## The problem:
Provide an exact copy of the lines from the beginning of the records through the line that includes "dial, 96, cap=True)", and of no others.

[start Input data]

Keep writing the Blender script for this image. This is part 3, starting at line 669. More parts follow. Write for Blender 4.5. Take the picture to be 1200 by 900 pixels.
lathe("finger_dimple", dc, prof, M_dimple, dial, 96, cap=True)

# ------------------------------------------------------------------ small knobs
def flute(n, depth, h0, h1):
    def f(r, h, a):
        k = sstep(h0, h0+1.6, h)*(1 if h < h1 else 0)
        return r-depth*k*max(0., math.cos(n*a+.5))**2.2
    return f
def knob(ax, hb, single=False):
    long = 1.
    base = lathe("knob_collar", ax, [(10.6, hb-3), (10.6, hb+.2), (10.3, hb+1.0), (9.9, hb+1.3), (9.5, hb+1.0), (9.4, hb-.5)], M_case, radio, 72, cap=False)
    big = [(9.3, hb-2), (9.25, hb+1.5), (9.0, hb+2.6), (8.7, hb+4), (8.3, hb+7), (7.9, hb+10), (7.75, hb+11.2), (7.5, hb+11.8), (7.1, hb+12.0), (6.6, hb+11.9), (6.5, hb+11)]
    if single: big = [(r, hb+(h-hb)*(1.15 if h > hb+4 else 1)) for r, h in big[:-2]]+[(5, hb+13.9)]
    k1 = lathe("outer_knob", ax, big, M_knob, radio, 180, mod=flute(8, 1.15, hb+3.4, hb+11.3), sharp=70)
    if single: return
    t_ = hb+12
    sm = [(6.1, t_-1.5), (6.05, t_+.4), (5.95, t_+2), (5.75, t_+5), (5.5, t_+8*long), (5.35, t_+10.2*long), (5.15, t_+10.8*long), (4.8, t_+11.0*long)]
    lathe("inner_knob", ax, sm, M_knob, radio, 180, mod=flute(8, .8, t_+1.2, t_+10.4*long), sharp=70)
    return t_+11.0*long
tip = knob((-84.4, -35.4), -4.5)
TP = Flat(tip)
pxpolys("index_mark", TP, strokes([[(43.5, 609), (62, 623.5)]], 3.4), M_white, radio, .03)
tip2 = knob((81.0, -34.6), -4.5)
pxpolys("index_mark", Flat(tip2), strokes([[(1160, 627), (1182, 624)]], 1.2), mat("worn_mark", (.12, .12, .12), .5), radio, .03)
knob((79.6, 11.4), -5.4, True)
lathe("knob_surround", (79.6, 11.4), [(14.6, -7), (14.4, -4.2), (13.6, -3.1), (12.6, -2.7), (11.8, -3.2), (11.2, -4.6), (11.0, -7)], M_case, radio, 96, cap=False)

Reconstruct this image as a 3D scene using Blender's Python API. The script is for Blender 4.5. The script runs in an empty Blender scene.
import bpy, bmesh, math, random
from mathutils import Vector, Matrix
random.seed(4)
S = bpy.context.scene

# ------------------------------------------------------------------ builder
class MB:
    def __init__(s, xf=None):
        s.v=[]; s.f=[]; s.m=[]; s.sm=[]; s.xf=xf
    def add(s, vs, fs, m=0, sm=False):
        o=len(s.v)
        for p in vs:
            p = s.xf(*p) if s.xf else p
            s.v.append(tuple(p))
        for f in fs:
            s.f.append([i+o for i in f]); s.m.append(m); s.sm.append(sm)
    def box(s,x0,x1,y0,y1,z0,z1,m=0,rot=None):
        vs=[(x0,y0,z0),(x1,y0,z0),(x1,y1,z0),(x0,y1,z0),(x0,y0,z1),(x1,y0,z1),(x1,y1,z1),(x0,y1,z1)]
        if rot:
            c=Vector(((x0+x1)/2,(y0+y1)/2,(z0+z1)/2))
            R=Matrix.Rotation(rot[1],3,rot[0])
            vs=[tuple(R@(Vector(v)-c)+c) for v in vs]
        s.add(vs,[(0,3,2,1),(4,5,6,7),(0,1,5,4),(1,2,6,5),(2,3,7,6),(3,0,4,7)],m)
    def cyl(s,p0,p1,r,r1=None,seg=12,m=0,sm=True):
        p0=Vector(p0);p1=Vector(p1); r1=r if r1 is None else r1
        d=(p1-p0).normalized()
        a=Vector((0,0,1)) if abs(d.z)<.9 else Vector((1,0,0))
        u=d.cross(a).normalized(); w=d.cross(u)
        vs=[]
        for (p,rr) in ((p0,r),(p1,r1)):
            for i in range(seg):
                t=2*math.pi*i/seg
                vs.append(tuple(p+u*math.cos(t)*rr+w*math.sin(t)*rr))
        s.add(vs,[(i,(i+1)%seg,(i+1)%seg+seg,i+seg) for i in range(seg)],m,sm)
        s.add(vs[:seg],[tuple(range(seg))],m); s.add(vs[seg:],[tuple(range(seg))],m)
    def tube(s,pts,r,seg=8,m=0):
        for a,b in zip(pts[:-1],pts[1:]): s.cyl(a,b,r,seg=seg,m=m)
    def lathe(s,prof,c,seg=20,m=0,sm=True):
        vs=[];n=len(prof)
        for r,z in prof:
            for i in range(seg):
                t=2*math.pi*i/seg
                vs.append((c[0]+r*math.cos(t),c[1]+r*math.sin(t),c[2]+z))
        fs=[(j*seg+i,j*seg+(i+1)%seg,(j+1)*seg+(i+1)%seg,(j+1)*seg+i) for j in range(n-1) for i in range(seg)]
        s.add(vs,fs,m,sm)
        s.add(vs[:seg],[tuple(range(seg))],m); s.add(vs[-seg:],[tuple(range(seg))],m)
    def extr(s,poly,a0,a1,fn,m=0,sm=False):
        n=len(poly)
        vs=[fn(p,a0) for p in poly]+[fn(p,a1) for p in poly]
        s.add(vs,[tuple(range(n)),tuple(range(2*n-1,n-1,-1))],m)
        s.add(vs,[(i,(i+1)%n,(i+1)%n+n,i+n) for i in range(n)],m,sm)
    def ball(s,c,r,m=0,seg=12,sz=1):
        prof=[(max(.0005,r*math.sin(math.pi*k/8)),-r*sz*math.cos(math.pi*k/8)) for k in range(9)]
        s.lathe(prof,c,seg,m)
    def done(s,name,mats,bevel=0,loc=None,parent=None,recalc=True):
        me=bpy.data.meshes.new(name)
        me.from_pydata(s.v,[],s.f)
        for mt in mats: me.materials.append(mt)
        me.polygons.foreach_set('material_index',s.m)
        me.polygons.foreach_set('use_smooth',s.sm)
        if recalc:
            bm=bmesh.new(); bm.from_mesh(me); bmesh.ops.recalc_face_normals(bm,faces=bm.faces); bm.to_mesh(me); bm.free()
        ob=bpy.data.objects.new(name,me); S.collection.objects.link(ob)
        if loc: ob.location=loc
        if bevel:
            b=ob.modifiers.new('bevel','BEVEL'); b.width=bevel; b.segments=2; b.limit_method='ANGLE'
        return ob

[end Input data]

## Problem solution:
Keep writing the Blender script for this image. This is part 3, starting at line 669. More parts follow. Write for Blender 4.5. Take the picture to be 1200 by 900 pixels.
lathe("finger_dimple", dc, prof, M_dimple, dial, 96, cap=True)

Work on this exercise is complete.